> _STATED TASK_: Write the material out again, line by line, exactly as it is.

> _PROVIDED DATA_:

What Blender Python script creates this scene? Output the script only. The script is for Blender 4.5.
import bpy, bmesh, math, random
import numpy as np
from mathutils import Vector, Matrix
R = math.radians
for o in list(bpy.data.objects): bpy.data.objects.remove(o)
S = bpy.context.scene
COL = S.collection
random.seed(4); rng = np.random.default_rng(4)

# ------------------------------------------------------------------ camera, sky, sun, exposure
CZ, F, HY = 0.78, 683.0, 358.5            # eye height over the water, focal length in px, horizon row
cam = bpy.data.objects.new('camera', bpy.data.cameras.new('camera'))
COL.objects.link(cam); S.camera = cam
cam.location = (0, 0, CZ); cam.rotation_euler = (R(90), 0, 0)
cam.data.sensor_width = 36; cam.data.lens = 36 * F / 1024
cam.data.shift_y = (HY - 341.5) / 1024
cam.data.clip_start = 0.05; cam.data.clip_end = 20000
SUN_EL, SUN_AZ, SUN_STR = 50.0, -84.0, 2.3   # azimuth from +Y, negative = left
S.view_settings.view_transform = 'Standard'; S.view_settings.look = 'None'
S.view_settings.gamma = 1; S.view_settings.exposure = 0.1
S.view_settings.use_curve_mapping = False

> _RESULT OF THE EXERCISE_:
What Blender Python script creates this scene? Output the script only. The script is for Blender 4.5.
import bpy, bmesh, math, random
import numpy as np
from mathutils import Vector, Matrix
R = math.radians
for o in list(bpy.data.objects): bpy.data.objects.remove(o)
S = bpy.context.scene
COL = S.collection
random.seed(4); rng = np.random.default_rng(4)

# ------------------------------------------------------------------ camera, sky, sun, exposure
CZ, F, HY = 0.78, 683.0, 358.5            # eye height over the water, focal length in px, horizon row
cam = bpy.data.objects.new('camera', bpy.data.cameras.new('camera'))
COL.objects.link(cam); S.camera = cam
cam.location = (0, 0, CZ); cam.rotation_euler = (R(90), 0, 0)
cam.data.sensor_width = 36; cam.data.lens = 36 * F / 1024
cam.data.shift_y = (HY - 341.5) / 1024
cam.data.clip_start = 0.05; cam.data.clip_end = 20000
SUN_EL, SUN_AZ, SUN_STR = 50.0, -84.0, 2.3   # azimuth from +Y, negative = left
S.view_settings.view_transform = 'Standard'; S.view_settings.look = 'None'
S.view_settings.gamma = 1; S.view_settings.exposure = 0.1
S.view_settings.use_curve_mapping = False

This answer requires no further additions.